## Work to be completed
Return all lines in the material below that contain "Write".

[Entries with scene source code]

- - - - -

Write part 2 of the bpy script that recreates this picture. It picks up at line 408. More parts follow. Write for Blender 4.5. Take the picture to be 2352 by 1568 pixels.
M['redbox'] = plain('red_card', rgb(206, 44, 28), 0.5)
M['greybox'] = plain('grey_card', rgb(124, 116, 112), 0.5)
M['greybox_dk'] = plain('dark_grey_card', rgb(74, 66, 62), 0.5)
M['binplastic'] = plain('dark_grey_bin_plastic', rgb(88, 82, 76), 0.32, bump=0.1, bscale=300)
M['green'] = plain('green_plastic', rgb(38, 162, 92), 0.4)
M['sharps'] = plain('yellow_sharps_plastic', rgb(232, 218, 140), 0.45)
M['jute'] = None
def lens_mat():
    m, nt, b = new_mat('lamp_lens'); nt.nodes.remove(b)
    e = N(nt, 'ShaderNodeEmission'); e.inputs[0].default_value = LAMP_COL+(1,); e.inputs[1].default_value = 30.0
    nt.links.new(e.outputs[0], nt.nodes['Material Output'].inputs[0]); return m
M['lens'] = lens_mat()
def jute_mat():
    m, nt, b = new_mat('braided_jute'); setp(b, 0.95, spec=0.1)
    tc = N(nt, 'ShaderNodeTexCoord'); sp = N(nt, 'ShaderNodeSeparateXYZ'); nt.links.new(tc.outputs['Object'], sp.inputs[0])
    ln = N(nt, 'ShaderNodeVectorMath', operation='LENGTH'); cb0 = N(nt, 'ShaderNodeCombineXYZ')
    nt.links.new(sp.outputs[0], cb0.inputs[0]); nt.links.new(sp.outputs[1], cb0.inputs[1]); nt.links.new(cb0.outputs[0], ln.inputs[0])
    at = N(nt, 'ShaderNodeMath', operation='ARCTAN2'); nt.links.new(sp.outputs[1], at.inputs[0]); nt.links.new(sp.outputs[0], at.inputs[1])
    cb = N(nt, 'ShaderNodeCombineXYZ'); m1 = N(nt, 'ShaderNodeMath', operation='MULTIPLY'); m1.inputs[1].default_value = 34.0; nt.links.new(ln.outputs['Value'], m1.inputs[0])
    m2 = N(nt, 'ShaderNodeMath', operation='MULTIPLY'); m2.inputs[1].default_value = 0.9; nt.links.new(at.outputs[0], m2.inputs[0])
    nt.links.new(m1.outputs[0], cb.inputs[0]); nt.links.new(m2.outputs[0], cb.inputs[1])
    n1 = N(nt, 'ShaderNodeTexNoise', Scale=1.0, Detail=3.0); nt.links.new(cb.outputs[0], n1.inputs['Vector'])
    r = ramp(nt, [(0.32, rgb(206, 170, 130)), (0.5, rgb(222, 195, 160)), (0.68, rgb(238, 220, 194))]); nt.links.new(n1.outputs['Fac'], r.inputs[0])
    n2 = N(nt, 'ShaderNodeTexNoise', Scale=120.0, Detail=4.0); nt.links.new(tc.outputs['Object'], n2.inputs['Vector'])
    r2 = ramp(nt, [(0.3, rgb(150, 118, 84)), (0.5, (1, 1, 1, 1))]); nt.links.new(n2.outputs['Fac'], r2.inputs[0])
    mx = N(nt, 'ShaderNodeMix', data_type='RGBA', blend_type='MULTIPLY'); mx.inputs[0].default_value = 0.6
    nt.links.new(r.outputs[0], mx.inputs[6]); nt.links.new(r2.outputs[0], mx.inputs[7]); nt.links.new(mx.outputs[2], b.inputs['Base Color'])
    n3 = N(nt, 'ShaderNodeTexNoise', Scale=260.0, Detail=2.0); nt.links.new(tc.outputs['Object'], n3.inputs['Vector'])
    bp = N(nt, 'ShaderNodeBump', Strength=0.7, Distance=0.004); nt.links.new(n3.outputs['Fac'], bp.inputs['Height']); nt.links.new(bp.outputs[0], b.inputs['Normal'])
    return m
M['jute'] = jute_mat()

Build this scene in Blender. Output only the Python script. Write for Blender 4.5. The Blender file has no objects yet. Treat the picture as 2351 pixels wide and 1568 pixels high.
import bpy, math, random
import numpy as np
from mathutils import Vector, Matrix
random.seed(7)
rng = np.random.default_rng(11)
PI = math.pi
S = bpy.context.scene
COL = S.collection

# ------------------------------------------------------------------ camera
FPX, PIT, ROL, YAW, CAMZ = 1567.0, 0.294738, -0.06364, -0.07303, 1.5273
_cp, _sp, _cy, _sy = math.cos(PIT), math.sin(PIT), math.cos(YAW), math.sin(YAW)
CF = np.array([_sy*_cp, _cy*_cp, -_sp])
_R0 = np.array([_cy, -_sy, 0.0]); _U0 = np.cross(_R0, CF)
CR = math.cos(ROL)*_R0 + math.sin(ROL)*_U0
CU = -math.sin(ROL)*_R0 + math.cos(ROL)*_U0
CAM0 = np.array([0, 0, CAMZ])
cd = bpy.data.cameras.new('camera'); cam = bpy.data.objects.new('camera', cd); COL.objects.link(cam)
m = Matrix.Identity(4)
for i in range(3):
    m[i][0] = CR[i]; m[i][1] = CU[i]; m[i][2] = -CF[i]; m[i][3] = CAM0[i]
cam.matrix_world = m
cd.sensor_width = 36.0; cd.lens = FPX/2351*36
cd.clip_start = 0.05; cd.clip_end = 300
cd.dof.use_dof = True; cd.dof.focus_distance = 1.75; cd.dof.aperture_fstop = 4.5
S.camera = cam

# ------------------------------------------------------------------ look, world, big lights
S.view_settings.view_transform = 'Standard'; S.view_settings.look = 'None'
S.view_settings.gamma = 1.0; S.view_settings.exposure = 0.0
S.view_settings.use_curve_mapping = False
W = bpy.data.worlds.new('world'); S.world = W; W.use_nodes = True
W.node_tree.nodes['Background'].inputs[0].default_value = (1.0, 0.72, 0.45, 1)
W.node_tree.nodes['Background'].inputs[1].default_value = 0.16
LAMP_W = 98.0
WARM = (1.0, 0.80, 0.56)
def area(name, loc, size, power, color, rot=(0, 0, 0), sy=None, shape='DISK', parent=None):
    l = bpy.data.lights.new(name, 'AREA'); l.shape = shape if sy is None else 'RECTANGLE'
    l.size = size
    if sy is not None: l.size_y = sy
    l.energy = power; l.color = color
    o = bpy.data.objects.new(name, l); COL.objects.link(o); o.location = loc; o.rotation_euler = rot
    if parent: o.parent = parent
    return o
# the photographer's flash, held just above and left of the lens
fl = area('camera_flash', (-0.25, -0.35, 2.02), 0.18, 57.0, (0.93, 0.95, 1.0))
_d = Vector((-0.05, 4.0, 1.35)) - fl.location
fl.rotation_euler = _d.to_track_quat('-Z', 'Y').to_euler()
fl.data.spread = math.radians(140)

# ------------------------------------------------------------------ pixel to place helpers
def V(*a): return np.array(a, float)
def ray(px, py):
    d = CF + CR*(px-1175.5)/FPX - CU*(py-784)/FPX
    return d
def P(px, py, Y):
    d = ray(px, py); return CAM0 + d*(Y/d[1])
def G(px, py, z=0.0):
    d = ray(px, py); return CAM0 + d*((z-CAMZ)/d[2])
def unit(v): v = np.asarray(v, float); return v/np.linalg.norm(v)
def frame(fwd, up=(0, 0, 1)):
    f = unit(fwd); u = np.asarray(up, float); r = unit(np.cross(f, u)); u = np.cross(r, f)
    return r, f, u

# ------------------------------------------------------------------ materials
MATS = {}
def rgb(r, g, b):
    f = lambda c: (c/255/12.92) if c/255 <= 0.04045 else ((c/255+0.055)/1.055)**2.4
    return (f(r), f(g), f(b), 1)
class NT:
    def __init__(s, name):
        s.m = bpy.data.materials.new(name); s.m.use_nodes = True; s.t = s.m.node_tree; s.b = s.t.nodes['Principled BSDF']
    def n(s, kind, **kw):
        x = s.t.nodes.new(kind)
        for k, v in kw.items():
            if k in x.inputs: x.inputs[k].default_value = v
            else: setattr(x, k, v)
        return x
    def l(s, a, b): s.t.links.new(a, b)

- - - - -

## Written response
Write part 2 of the bpy script that recreates this picture. It picks up at line 408. More parts follow. Write for Blender 4.5. Take the picture to be 2352 by 1568 pixels.
Build this scene in Blender. Output only the Python script. Write for Blender 4.5. The Blender file has no objects yet. Treat the picture as 2351 pixels wide and 1568 pixels high.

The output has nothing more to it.